Firstly, the level of industrial production for September showed that manufacturing is not only positive, but well above analysts’ expectations and that utilities were surprisingly not the only major driver. Production increased by a whopping 1.0% in September after declining by 0.2% in August, and analysts had forecasted an increase of 0.4%. Utilities continued to make impressive gains rising by 3.9% in September following a 1.2% increase in August. More importantly, manufacturing was solid overall rebounding by 0.5% in September after a 0.5% decline in August. Expectations were for a 0.4% increase in the month. Mining activity also advanced by an impressive 1.8% after an increase of just 0.3% in August. The production of durable goods advanced 0.4%, led by an increase in activity in aerospace and miscellaneous transportation equipment. Excluding petroleum and coal products, each of the major components of nondurables posted gains in September, which overall increased by 0.5% in the month. Capacity utilization (charted with the production index below) jumped to 79.3% from 78.7% in the prior month. Overall the third quarter of 2014 should show some healthy GDP growth as manufacturing appears to have regained lost steam.

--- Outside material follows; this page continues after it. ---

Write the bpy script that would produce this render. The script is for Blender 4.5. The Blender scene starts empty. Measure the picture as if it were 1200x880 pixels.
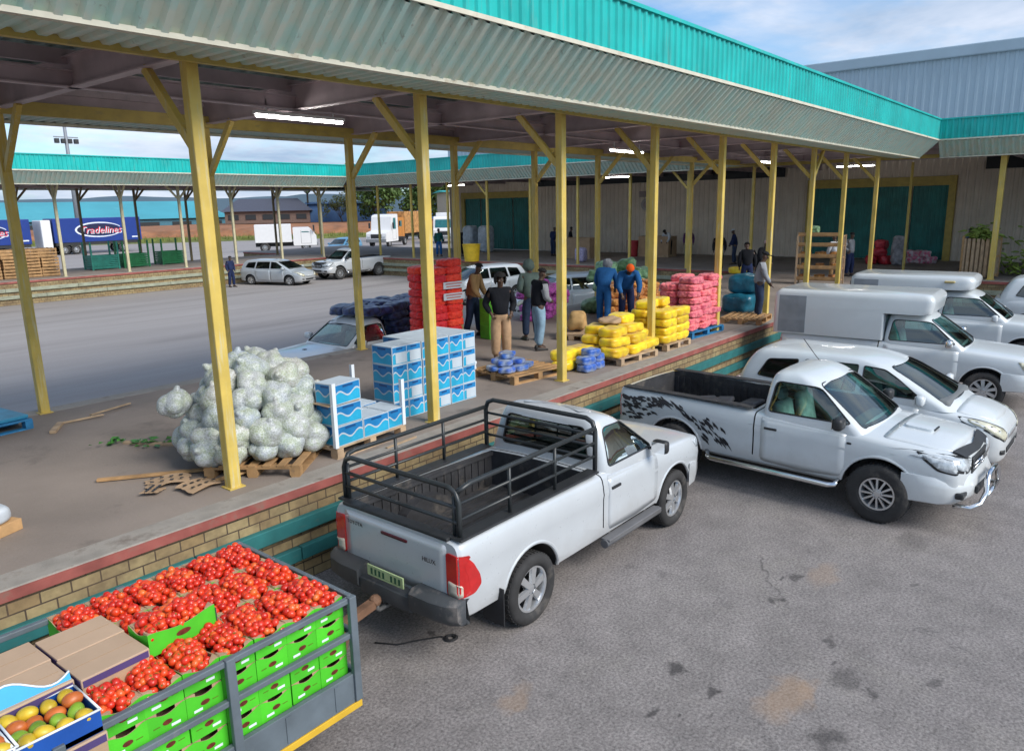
import bpy, bmesh, math, random
from mathutils import Vector, Matrix, noise as mnoise
from mathutils.bvhtree import BVHTree
R = math.radians
PI = math.pi
rng = random.Random(7)
scene = bpy.context.scene
COL = scene.collection

# ------------------------------------------------------------------ materials
class NT:
    def __init__(self, nt):
        self.t = nt
    def n(self, typ, ins=None, **kw):
        nd = self.t.nodes.new(typ)
        for k, v in kw.items():
            setattr(nd, k, v)
        for k, v in (ins or {}).items():
            s = nd.inputs[k]
            if hasattr(v, 'is_output') or isinstance(v, bpy.types.NodeSocket):
                self.t.links.new(v, s)
            else:
                s.default_value = v
        return nd
    def math(self, op, a, b=0.0, c=None):
        d = {0: a, 1: b}
        if c is not None: d[2] = c
        return self.n('ShaderNodeMath', d, operation=op).outputs[0]
    def ramp(self, fac, stops):
        r = self.n('ShaderNodeValToRGB', {0: fac})
        e = r.color_ramp.elements
        while len(e) < len(stops): e.new(0.5)
        for el, (p, c) in zip(e, stops):
            el.position = p
            el.color = (c if isinstance(c, tuple) else (c, c, c)) + (1,)
        return r.outputs[0]
    def mix(self, fac, a, b, blend='MIX'):
        m = self.n('ShaderNodeMix', data_type='RGBA', blend_type=blend)
        for i, v in ((0, fac), (6, a), (7, b)):
            s = m.inputs[i]
            if isinstance(v, bpy.types.NodeSocket): self.t.links.new(v, s)
            else: s.default_value = v if i == 0 or len(v) == 4 else tuple(v) + (1,)
        return m.outputs[2]
    def noise(self, vec, scale, detail=3, rough=.55, dist=0):
        return self.n('ShaderNodeTexNoise', {'Vector': vec, 'Scale': scale, 'Detail': detail, 'Roughness': rough, 'Distortion': dist}).outputs[0]

def newmat(name):
    m = bpy.data.materials.new(name)
    m.use_nodes = True
    nt = m.node_tree
    nt.nodes.clear()
    t = NT(nt)
    out = t.n('ShaderNodeOutputMaterial')
    return m, t, out

MATS = {}
def mat(name, c, rough=.6, metal=0, var=.12, vs=4, bump=0, bs=60, coat=0, rnd=0, spec=.5, stain=None, stainc=(.12, .1, .08), stains=(1, 1, 1), stainsc=3, dirtlow=None, vor=0, vors=9, sub=0):
    if name in MATS: return MATS[name]
    m, t, out = newmat(name)
    tc = t.n('ShaderNodeTexCoord')
    v = tc.outputs['Object']
    nz = t.noise(v, vs, 5)
    lo = tuple(max(0, x * (1 - var)) for x in c)
    hi = tuple(min(1, x * (1 + var)) for x in c)
    col = t.ramp(nz, [(.3, lo), (.7, hi)])
    if rnd:
        oi = t.n('ShaderNodeObjectInfo')
        f = t.math('MULTIPLY_ADD', oi.outputs['Random'], 2 * rnd, 1 - rnd)
        hs = t.n('ShaderNodeHueSaturation', {'Color': col, 'Value': f})
        col = hs.outputs[0]
    if stain:
        mp = t.n('ShaderNodeMapping', {'Vector': v, 'Scale': stains})
        sn = t.noise(mp.outputs[0], stainsc, 6, .65)
        f = t.ramp(sn, [(stain, 0.), (min(1, stain + .18), 1.)])
        col = t.mix(f, col, stainc)
    b = t.n('ShaderNodeBsdfPrincipled', {'Base Color': col, 'Roughness': rough, 'Metallic': metal, 'Coat Weight': coat, 'Specular IOR Level': spec})
    if coat: b.inputs['Coat Roughness'].default_value = .06
    if sub:
        b.inputs['Subsurface Weight'].default_value = sub
        b.inputs['Subsurface Radius'].default_value = (.02, .01, .006)
    h = None
    if bump:
        h = t.noise(v, bs, 4)
        bn = t.n('ShaderNodeBump', {'Height': h, 'Strength': bump, 'Distance': .02})
        if vor:
            vo = t.n('ShaderNodeTexVoronoi', {'Vector': v, 'Scale': vors})
            bn2 = t.n('ShaderNodeBump', {'Height': t.math('MULTIPLY', vo.outputs[0], -1), 'Strength': vor, 'Distance': .05, 'Normal': bn.outputs[0]})
            bn = bn2
        t.t.links.new(bn.outputs[0], b.inputs['Normal'])
    t.t.links.new(b.outputs[0], out.inputs[0])
    MATS[name] = m
    return m

def glassmat(name, tint, refl=.08, rough=.015):
    m, t, out = newmat(name)
    tr = t.n('ShaderNodeBsdfTransparent', {'Color': tuple(tint) + (1,)})
    gl = t.n('ShaderNodeBsdfGlossy', {'Color': (.85, .95, .95, 1), 'Roughness': rough})
    fr = t.n('ShaderNodeFresnel', {'IOR': 1.5})
    f = t.math('MULTIPLY_ADD', fr.outputs[0], .9, refl)
    f = t.n('ShaderNodeClamp', {0: f}).outputs[0]
    mx = t.n('ShaderNodeMixShader', {0: f, 1: tr.outputs[0], 2: gl.outputs[0]})
    t.t.links.new(mx.outputs[0], out.inputs[0])
    MATS[name] = m
    return m

def emitmat(name, c, s):
    m, t, out = newmat(name)
    e = t.n('ShaderNodeEmission', {'Color': tuple(c) + (1,), 'Strength': s})
    t.t.links.new(e.outputs[0], out.inputs[0])
    MATS[name] = m
    return m

# ------------------------------------------------------------------ objects
def link(name, bm, mats, parent=None, loc=None, smooth=None, norm=True):
    """turn a bmesh into one mesh object"""
    me = bpy.data.meshes.new(name)
    if norm: bmesh.ops.recalc_face_normals(bm, faces=bm.faces)
    bm.to_mesh(me); bm.free()
    if not isinstance(mats, (list, tuple)): mats = [mats]
    for m in mats: me.materials.append(m)
    if smooth is not None:
        for p in me.polygons: p.use_smooth = True
        try: me.set_sharp_from_angle(angle=R(smooth))
        except Exception: pass
    o = bpy.data.objects.new(name, me)
    COL.objects.link(o)
    if parent is not None: o.parent = parent
    if loc is not None: o.location = loc
    return o

def empty(name, loc=(0, 0, 0), rz=0):
    o = bpy.data.objects.new(name, None)
    COL.objects.link(o)
    o.location = loc; o.rotation_euler = (0, 0, rz)
    o.empty_display_size = .2
    return o

def tag(o, label=None, cat=None, group=None, kind=None):
    if label: o['label'] = label
    if cat: o['category'] = cat
    if group: o['group'] = group
    if kind: o['kind'] = kind
    return o

def dup(root, loc=None, rot=None, label=None, group=None, scale=None):
    def cp(o, par):
        c = o.copy(); COL.objects.link(c)
        if par is not None: c.parent = par
        for ch in o.children: cp(ch, c)
        return c
    c = cp(root, None)
    if loc is not None: c.location = loc
    if rot is not None: c.rotation_euler = rot if isinstance(rot, (tuple, list)) else (0, 0, rot)
    if label: c['label'] = label
    if group: c['group'] = group
    if scale is not None: c.scale = (scale,) * 3
    return c

# ------------------------------------------------------------------ shapes
def box(bm, x0, x1, y0, y1, z0, z1, mi=0, bev=0, M=None):
    vs = [bm.verts.new((x, y, z)) for x in (x0, x1) for y in (y0, y1) for z in (z0, z1)]
    fs = []
    for idx in ((0, 1, 3, 2), (4, 6, 7, 5), (0, 4, 5, 1), (2, 3, 7, 6), (0, 2, 6, 4), (1, 5, 7, 3)):
        f = bm.faces.new([vs[i] for i in idx]); f.material_index = mi; fs.append(f)
    if bev:
        r = bmesh.ops.bevel(bm, geom=list({e for f in fs for e in f.edges}), offset=bev, segments=2, affect='EDGES', profile=.5)
        vs = list({v for f in r['faces'] for v in f.verts} | {v for v in vs if v.is_valid})
        for f in r['faces']: f.material_index = mi
    if M is not None:
        bmesh.ops.transform(bm, matrix=M, verts=[v for v in vs if v.is_valid])
    return vs

def beam(bm, p, q, w, h, mi=0, up=(0, 0, 1), bev=0):
    """box beam from p to q, w across, h along up"""
    p = Vector(p); q = Vector(q); d = q - p; L = d.length; d.normalize()
    s = d.cross(Vector(up))
    if s.length < 1e-4: s = d.cross(Vector((1, 0, 0)))
    s.normalize(); u = s.cross(d)
    M = Matrix(((d.x, s.x, u.x, p.x), (d.y, s.y, u.y, p.y), (d.z, s.z, u.z, p.z), (0, 0, 0, 1)))
    return box(bm, 0, L, -w / 2, w / 2, -h / 2, h / 2, mi, bev, M)

def tube(bm, pts, r, seg=8, mi=0, caps=True, radii=None):
    pts = [Vector(p) for p in pts]
    rings = []
    prev = None
    for i, p in enumerate(pts):
        d = (pts[min(i + 1, len(pts) - 1)] - pts[max(i - 1, 0)]).normalized()
        if prev is None:
            a = d.cross(Vector((0, 0, 1)))
            if a.length < .05: a = d.cross(Vector((1, 0, 0)))
        else:
            a = prev - d * prev.dot(d)
        a.normalize(); prev = a
        b = d.cross(a)
        rr = radii[i] if radii else r
        rings.append([bm.verts.new(p + (a * math.cos(2 * PI * k / seg) + b * math.sin(2 * PI * k / seg)) * rr) for k in range(seg)])
    for A, B in zip(rings, rings[1:]):
        for k in range(seg):
            f = bm.faces.new((A[k], A[(k + 1) % seg], B[(k + 1) % seg], B[k])); f.material_index = mi; f.smooth = True
    if caps:
        for ring in (rings[0], rings[-1]):
            f = bm.faces.new(ring); f.material_index = mi
    return rings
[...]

 In a stark contrast to the Empire State’s report yesterday, there was no such sudden pause in activity in Philadelphia’s manufacturing sector. The Philly Fed’s general conditions index held steady at a strong reading of 20.7 in October compared to September’s 22.5. The most important component of the report is in new orders, which actually increased to 17.3 compared to the 15.5 reading in September. Unfilled orders were also positive at 11.6 after a 5.0 reading in September – in fact this is the strongest reading since July 2004. Employment growth was down in October to 12.1 after a reading of 21.2 in the prior month while the work week showed its first contraction since February at -1.3. Price readings show steady and tangible pressure for inputs and strong price traction for finished goods, increasing to a 20.8 reading which was last matched in April 2011. Inventories are also higher at 14.8, but the build is likely desired given the strength in overall orders. The outlook index was only down 1.5 points to 54.4, but we note that this is the third strongest reading in 2014. Overall the Philly Fed report underlines the strength in the industrial production data, where manufacturing in particular is improving.

Lastly, the drop in mortgage rates this month apparently isn’t driving any robust increase in demand for housing. We saw this in the weekly MBA report yesterday for purchase applications, and now the housing market index for the National Association of Home Builders (NAHB) is showing similar sentiment. The NAHB index was down 5 points in October to 54 after rising to 59 in September. The key component in the monthly report was traffic, which was down a full 6 points to 41. Ultimately, a lack in traffic points to lack of interest, including a lack of interest among the important group: first-time home buyers. All regions showed declines in the composite score, but the weakest was in the Midwest which declined by 8 points to 53 and the West which is down 7 points to 54. Probably the most discouraging thing about this report is that new home builders can’t blame weakness on high interest rates or high unemployment. Something else is array and we ought to get a clearer picture as more housing data is released in the coming weeks.


Comments
As I mentioned a month or so back. The housing market is clogged with underwater homeowners who would have to pay $ in order to move. These are the move up or down homeowners who need to clear the way for first timers. In order for that to happen prices need to increase which would make housing affordable for first timers. There are a good number of 26+- year old children living at home preventing the parents from being able to move down. Add in the fact that cash buyers who scooped up cheap houses over the past few years are now sellers. It is a major catch 22 with no easy fix without a robust economy.